▶ PROVIDED DATA:
==========
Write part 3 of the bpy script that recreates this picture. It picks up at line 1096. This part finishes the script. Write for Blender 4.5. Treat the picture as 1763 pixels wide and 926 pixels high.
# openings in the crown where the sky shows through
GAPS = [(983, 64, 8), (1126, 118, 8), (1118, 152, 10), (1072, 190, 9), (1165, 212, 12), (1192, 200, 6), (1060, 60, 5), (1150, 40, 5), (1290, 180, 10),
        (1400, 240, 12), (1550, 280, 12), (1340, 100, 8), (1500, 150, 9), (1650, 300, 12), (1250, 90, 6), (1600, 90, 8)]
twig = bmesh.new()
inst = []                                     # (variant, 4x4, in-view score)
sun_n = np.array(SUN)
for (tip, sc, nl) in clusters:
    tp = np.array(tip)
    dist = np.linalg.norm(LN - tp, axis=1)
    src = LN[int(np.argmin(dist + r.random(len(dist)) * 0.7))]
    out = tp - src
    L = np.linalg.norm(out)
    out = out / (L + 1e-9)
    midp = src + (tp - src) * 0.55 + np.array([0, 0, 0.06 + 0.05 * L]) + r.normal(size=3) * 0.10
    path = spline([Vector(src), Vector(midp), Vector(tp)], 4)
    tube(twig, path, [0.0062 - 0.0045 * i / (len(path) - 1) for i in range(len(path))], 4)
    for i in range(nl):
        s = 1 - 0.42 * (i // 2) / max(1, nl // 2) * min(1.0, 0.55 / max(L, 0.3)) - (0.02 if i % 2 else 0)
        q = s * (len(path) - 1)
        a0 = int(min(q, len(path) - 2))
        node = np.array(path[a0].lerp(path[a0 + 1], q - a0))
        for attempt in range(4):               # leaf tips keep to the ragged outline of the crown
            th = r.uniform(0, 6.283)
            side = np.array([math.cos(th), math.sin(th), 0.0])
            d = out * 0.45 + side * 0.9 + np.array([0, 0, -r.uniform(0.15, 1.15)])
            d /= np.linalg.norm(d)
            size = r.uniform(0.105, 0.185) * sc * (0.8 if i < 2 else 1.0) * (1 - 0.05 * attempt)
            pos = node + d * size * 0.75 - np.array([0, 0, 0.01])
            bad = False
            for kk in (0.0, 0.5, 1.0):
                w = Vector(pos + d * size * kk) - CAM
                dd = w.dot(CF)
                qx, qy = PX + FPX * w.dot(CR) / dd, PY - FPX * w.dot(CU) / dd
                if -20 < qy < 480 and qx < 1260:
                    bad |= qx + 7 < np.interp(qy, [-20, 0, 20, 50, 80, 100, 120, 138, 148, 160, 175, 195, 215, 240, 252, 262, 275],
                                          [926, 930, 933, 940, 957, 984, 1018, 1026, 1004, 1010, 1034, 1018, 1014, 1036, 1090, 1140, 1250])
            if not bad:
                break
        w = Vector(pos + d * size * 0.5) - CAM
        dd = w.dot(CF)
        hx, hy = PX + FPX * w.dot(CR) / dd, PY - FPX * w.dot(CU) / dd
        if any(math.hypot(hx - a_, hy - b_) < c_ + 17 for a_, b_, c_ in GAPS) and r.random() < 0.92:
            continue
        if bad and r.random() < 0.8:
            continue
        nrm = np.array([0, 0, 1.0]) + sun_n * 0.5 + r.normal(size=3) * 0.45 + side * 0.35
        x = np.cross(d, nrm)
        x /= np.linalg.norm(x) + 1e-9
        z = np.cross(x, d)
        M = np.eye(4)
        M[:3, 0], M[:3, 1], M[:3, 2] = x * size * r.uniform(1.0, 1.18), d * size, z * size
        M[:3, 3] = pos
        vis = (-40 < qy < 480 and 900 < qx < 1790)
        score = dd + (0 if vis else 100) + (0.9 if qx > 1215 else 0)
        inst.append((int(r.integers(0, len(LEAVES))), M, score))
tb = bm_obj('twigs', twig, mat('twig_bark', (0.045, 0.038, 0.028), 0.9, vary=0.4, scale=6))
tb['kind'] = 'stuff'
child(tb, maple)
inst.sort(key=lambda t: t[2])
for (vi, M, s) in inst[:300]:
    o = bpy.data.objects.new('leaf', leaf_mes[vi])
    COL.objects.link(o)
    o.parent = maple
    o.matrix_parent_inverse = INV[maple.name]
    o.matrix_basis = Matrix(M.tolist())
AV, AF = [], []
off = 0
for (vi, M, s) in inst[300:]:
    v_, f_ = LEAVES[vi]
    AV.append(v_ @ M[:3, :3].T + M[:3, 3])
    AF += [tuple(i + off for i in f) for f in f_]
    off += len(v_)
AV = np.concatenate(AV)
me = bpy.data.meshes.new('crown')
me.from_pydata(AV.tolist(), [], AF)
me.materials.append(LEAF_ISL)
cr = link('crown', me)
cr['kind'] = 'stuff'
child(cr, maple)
==========
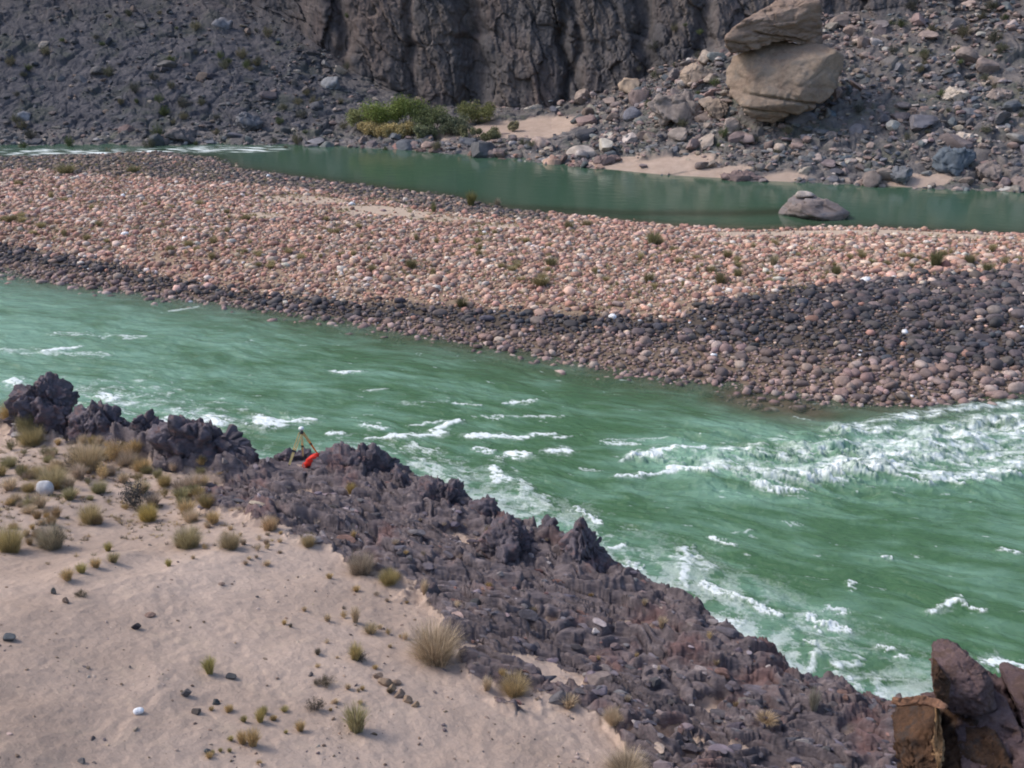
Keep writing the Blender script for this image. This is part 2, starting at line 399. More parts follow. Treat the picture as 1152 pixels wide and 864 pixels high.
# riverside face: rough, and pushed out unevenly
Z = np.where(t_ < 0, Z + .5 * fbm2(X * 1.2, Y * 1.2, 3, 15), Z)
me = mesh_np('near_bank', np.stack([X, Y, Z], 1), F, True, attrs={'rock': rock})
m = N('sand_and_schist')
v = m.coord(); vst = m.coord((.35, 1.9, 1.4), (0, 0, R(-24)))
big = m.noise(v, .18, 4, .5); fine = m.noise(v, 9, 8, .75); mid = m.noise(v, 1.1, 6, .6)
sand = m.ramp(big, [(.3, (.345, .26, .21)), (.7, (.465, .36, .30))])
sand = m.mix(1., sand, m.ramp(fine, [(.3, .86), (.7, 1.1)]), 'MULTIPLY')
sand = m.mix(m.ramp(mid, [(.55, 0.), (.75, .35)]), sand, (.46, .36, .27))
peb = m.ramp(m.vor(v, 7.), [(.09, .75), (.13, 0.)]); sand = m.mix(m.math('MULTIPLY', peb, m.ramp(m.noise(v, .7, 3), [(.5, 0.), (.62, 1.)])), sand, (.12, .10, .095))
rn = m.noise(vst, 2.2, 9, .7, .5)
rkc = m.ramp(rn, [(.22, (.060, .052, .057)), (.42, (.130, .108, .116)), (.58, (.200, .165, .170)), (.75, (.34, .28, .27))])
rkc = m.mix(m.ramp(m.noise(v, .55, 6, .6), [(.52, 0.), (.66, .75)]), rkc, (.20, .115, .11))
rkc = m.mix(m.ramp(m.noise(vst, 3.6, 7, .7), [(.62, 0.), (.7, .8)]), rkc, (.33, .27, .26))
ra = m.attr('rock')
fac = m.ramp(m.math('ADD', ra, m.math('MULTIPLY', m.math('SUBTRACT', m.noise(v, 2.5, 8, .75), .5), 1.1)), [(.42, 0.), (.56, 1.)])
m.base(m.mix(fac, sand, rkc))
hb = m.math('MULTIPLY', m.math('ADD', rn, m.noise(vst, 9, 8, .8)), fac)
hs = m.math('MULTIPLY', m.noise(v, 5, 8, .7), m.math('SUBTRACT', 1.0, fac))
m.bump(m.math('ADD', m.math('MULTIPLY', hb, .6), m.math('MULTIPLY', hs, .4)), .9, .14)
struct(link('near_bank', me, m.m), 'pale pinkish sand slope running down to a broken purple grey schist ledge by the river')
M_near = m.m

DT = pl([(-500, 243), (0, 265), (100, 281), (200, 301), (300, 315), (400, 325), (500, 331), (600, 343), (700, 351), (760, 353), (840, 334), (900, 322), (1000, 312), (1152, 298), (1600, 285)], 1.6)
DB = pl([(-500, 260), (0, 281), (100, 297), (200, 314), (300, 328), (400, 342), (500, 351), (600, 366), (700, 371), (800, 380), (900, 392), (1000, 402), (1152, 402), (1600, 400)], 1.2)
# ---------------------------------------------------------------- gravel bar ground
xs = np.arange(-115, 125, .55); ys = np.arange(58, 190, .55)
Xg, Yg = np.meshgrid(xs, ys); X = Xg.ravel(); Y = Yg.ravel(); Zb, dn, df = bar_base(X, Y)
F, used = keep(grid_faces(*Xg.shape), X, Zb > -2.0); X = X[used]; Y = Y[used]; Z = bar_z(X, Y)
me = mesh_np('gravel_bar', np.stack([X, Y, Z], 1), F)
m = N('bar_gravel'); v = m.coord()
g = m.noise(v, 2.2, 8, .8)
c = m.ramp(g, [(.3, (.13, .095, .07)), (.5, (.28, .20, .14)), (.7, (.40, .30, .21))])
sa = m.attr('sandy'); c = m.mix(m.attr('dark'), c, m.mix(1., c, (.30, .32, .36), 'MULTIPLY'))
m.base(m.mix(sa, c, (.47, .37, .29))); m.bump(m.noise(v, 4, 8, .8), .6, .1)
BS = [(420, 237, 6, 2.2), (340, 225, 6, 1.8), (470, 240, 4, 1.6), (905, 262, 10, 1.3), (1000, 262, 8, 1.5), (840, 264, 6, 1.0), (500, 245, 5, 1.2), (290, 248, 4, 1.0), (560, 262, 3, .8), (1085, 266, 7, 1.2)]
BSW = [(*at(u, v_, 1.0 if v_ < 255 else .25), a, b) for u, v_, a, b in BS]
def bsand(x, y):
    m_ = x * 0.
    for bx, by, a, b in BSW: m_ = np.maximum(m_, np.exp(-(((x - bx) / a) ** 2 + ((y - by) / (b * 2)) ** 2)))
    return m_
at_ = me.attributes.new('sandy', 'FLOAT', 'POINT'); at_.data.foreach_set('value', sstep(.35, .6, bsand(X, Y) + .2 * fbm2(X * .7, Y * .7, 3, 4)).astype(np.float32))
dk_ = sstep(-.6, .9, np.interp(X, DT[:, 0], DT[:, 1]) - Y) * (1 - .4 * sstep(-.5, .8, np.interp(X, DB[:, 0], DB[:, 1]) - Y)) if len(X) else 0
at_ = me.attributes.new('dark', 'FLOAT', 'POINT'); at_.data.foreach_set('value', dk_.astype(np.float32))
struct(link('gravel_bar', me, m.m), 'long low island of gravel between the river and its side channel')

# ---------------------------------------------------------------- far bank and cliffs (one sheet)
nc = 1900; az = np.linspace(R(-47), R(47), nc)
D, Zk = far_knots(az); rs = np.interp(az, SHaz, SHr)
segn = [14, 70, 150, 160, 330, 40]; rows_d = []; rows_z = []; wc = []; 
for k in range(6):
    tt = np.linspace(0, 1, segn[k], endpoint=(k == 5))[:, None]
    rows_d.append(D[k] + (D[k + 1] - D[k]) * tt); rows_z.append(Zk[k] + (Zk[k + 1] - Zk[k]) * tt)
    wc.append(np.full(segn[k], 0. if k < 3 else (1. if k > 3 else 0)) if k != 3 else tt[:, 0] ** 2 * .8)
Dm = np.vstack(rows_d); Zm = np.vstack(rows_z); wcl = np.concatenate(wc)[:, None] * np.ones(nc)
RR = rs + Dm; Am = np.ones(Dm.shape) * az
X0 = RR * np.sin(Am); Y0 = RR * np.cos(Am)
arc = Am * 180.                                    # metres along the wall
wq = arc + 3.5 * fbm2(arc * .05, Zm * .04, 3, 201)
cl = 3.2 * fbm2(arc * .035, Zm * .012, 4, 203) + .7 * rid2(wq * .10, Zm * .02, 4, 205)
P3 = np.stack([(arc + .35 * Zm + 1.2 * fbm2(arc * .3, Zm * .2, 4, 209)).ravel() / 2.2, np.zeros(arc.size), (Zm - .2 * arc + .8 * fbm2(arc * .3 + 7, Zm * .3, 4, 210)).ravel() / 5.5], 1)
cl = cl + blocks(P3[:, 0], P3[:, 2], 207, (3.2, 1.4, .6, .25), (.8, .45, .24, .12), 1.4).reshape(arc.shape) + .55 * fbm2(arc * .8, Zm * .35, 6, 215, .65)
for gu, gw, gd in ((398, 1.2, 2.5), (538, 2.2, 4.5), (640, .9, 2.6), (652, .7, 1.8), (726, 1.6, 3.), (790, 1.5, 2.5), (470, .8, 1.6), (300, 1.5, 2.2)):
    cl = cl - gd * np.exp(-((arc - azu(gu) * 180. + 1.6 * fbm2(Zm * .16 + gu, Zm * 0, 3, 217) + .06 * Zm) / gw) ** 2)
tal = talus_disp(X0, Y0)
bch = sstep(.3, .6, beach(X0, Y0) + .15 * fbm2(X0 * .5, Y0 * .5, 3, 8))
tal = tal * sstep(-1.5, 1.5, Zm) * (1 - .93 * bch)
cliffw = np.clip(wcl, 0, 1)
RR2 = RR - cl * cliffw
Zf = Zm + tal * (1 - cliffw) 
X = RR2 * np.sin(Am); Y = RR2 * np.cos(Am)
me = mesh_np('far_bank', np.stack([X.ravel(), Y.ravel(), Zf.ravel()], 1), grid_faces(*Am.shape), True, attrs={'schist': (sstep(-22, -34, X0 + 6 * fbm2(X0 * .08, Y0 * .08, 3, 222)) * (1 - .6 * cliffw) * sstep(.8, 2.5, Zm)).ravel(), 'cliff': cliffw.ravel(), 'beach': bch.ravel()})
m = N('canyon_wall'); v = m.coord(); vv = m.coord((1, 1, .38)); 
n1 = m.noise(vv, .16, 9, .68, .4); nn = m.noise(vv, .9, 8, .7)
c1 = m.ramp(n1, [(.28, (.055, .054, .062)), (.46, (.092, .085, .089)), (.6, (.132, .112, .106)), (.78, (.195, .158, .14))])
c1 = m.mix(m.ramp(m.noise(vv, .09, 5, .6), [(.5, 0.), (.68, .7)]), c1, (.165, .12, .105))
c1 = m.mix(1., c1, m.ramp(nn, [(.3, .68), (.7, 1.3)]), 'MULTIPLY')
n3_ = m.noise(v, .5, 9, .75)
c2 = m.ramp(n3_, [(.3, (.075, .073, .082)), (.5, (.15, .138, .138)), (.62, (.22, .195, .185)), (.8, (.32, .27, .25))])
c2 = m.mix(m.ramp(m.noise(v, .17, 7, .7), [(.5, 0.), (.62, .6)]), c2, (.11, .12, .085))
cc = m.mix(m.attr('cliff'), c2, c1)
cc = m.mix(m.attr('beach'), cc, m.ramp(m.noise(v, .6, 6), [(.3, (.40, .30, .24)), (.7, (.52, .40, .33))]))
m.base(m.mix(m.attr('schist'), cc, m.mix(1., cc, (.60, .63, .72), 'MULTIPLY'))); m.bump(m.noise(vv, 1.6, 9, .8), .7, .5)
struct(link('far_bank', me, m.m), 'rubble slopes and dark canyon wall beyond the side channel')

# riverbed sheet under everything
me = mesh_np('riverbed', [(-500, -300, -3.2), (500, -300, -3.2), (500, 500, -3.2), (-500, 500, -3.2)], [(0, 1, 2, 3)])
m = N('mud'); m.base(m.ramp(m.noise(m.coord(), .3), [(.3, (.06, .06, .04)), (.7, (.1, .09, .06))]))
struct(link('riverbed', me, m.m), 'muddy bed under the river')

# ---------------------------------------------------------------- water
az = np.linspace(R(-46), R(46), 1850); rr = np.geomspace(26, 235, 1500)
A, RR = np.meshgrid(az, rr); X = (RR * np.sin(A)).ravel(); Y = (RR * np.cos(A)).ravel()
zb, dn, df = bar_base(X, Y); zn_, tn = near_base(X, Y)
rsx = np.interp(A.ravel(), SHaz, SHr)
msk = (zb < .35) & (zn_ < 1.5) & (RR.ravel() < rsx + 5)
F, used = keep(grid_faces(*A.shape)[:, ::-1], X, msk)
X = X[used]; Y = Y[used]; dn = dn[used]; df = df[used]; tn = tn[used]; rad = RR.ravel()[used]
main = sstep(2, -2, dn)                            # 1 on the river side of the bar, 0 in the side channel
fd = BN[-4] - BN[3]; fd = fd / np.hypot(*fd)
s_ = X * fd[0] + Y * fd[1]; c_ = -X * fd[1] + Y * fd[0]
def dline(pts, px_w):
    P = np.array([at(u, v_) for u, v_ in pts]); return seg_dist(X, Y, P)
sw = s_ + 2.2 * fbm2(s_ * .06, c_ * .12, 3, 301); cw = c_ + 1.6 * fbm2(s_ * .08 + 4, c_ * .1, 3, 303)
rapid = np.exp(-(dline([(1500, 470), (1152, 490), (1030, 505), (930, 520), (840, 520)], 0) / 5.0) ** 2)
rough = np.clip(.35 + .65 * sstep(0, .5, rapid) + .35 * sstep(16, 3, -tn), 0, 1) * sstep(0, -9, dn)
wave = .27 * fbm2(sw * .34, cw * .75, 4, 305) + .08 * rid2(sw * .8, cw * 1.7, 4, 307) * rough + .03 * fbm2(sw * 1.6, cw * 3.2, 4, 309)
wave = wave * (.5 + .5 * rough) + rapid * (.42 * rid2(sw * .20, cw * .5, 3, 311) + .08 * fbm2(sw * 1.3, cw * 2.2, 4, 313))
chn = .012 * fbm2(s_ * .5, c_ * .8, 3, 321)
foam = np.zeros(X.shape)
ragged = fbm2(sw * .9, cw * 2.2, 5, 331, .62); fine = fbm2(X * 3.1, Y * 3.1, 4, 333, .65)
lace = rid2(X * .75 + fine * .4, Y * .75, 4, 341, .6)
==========
▶ STATED GOAL: In the listing above, locate the line with "Keep writing the" and the line with "M_near = m.m", then extract exactly those lines and every line between them, and nothing more.

▶ RESPONSE BELOW:
Keep writing the Blender script for this image. This is part 2, starting at line 399. More parts follow. Treat the picture as 1152 pixels wide and 864 pixels high.
# riverside face: rough, and pushed out unevenly
Z = np.where(t_ < 0, Z + .5 * fbm2(X * 1.2, Y * 1.2, 3, 15), Z)
me = mesh_np('near_bank', np.stack([X, Y, Z], 1), F, True, attrs={'rock': rock})
m = N('sand_and_schist')
v = m.coord(); vst = m.coord((.35, 1.9, 1.4), (0, 0, R(-24)))
big = m.noise(v, .18, 4, .5); fine = m.noise(v, 9, 8, .75); mid = m.noise(v, 1.1, 6, .6)
sand = m.ramp(big, [(.3, (.345, .26, .21)), (.7, (.465, .36, .30))])
sand = m.mix(1., sand, m.ramp(fine, [(.3, .86), (.7, 1.1)]), 'MULTIPLY')
sand = m.mix(m.ramp(mid, [(.55, 0.), (.75, .35)]), sand, (.46, .36, .27))
peb = m.ramp(m.vor(v, 7.), [(.09, .75), (.13, 0.)]); sand = m.mix(m.math('MULTIPLY', peb, m.ramp(m.noise(v, .7, 3), [(.5, 0.), (.62, 1.)])), sand, (.12, .10, .095))
rn = m.noise(vst, 2.2, 9, .7, .5)
rkc = m.ramp(rn, [(.22, (.060, .052, .057)), (.42, (.130, .108, .116)), (.58, (.200, .165, .170)), (.75, (.34, .28, .27))])
rkc = m.mix(m.ramp(m.noise(v, .55, 6, .6), [(.52, 0.), (.66, .75)]), rkc, (.20, .115, .11))
rkc = m.mix(m.ramp(m.noise(vst, 3.6, 7, .7), [(.62, 0.), (.7, .8)]), rkc, (.33, .27, .26))
ra = m.attr('rock')
fac = m.ramp(m.math('ADD', ra, m.math('MULTIPLY', m.math('SUBTRACT', m.noise(v, 2.5, 8, .75), .5), 1.1)), [(.42, 0.), (.56, 1.)])
m.base(m.mix(fac, sand, rkc))
hb = m.math('MULTIPLY', m.math('ADD', rn, m.noise(vst, 9, 8, .8)), fac)
hs = m.math('MULTIPLY', m.noise(v, 5, 8, .7), m.math('SUBTRACT', 1.0, fac))
m.bump(m.math('ADD', m.math('MULTIPLY', hb, .6), m.math('MULTIPLY', hs, .4)), .9, .14)
struct(link('near_bank', me, m.m), 'pale pinkish sand slope running down to a broken purple grey schist ledge by the river')
M_near = m.m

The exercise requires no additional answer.